Non so se ve ne siete accorti, ma da un po’ di tempo Google è più intelligente.
Con l’implementazione del Knowledge Graph, l’ultimo aggiornamento rilasciato in Italia il 5 dicembre scorso, il motore di ricerca di Mountain View non si limita più a restituire una lista di risultati sulla base della corrispondenza delle parole chiave contenute nella pagina web con la query di ricerca dell’utente, ma analizza contesti, distingue referenti, incrocia la singola richiesta con lo storico delle ricerche precedenti al fine di restituire il risultato più “intelligente”.
Insomma, Google non offre più risultanti, risponde.
Ma per rispondere è necessario che il motore di ricerca “comprenda” la richiesta dell’utente, cioè penetri lo spessore semantico della parola, ovvero sia in grado di associare, a quella che rimane per ogni cervellone elettronico una semplice stringa di caratteri casuali, un referente reale, cioè un oggetto della realtà, cogliendo il complesso sistema di relazioni in cui quel referente è inserito. Una cosa decisamente molto umana.
Il grafo della conoscenza
Come fa Google a fare tutto ciò? Come fa a dare senso alle parole, a capire cioè che un animale è un animale nella stessa maniera in cui lo capisco io, senza limitarsi semplicemente a verificare che la stringa di lettere digitata dall’utente nel modulo di ricerca sia identica a quelle archiviate nel suo database? È una domanda decisamente interessante, perché dietro di essa si cela la cara vecchia questione del significato e della significazione.
La risposta, nel caso di Google, è contesto, correlazioni, storico delle ricerche.
L’idea alla base del Knowledge Graph è la creazione di un enorme grafo della conoscenza in cui sono inseriti gli oggetti del mondo reale e il sistema di relazioni esistente tra di essi. Un dato singolo è semplice informazione. Informazioni correlate e gerarchizzate sono conoscenza.

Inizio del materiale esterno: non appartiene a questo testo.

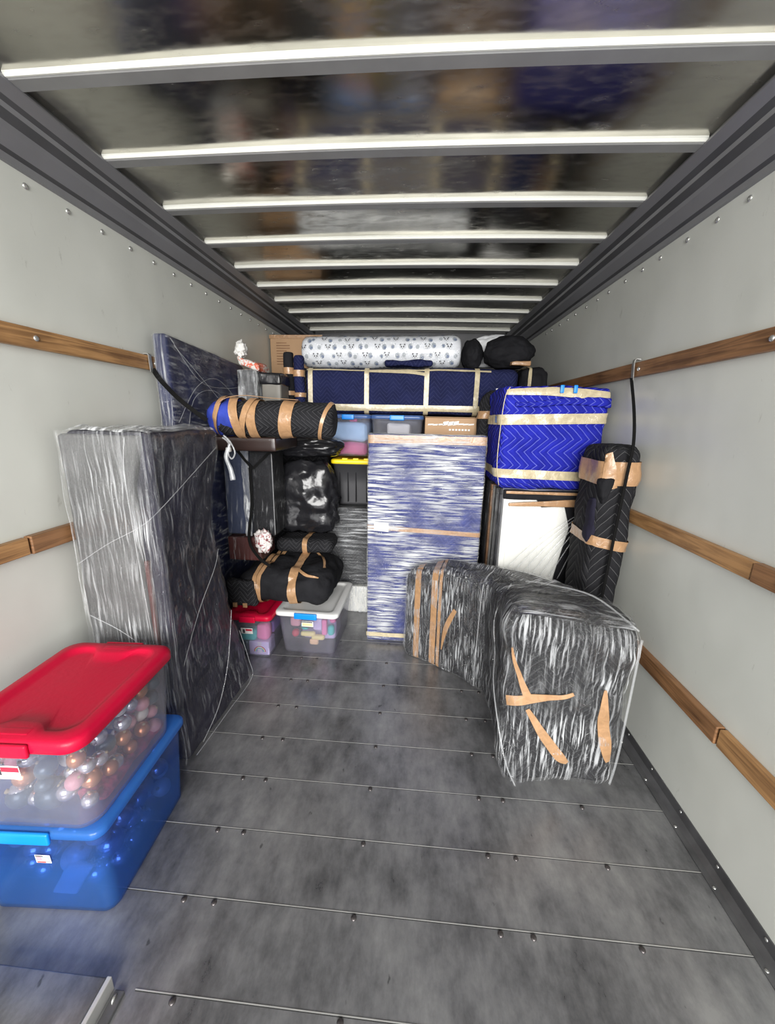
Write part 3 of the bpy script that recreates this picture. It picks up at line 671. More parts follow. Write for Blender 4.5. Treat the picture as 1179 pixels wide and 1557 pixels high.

Google ha deciso d’ora in poi di strutturare i suoi database come bacini di conoscenza.
Per la creazione del Knowledge Graph, il motore di ricerca di Mountain View ha “studiato” oltre 570 milioni di oggetti e 18 miliardi di relazioni, contando su risorse pubbliche come Freebase, Wikipedia e il CIA World Factbook.
Con questa nuova logica di costruzione dei risultati, Google passa quindi dall’essere un motore di ricerca basato sulle informazioni ad un motore di ricerca basato sulla conoscenza, proiettandosi nell’universo della ricerca semantica.
Se ora provate a cercare ”Leonardo Da Vinci”, Big G è in grado di associare alla semplice stringa di caratteri un universo di significati che danno corpo all’oggetto reale Da Vinci: data, luogo di nascita, opere, etc. Provate a guardare nella colonna di destra.
Allo stesso modo se cerchiamo “Parma”, nella colonna di destra il motore ci indirizzerà verso i tre referenti associati al nome: la città, la squadra di calcio e l’università. Risultati che nella lista ordinaria potrebbero anche non comparire affatto.
Come cambia la SEO?
L’evoluzione di Big G ha chiaramente enormi conseguenze sulla Search Engine Optimization (SEO), la tecnica di ottimizzare contenuti, struttura e link popularity di un sito web al fine di posizionarlo tra i primi risultati per una determinata parola chiave.
Lungi dal decretare la fine della SEO, il Knowledge Graph completa la svolta già inaugurata dagli ultimi due aggiornamenti (Panda e Penguin) finalizzati a privilegiare i siti ricchi di contenuti originali, di qualità e user-oriented.
È chiaro che, se Google è diventato un po’ più umano, allora sarà necessario scrivere per gli utenti piuttosto che per i motori di ricerca. Questo significherà liberarsi sempre più dal giogo delle parole chiave a favore della contestualizzazione e correlazione degli argomenti.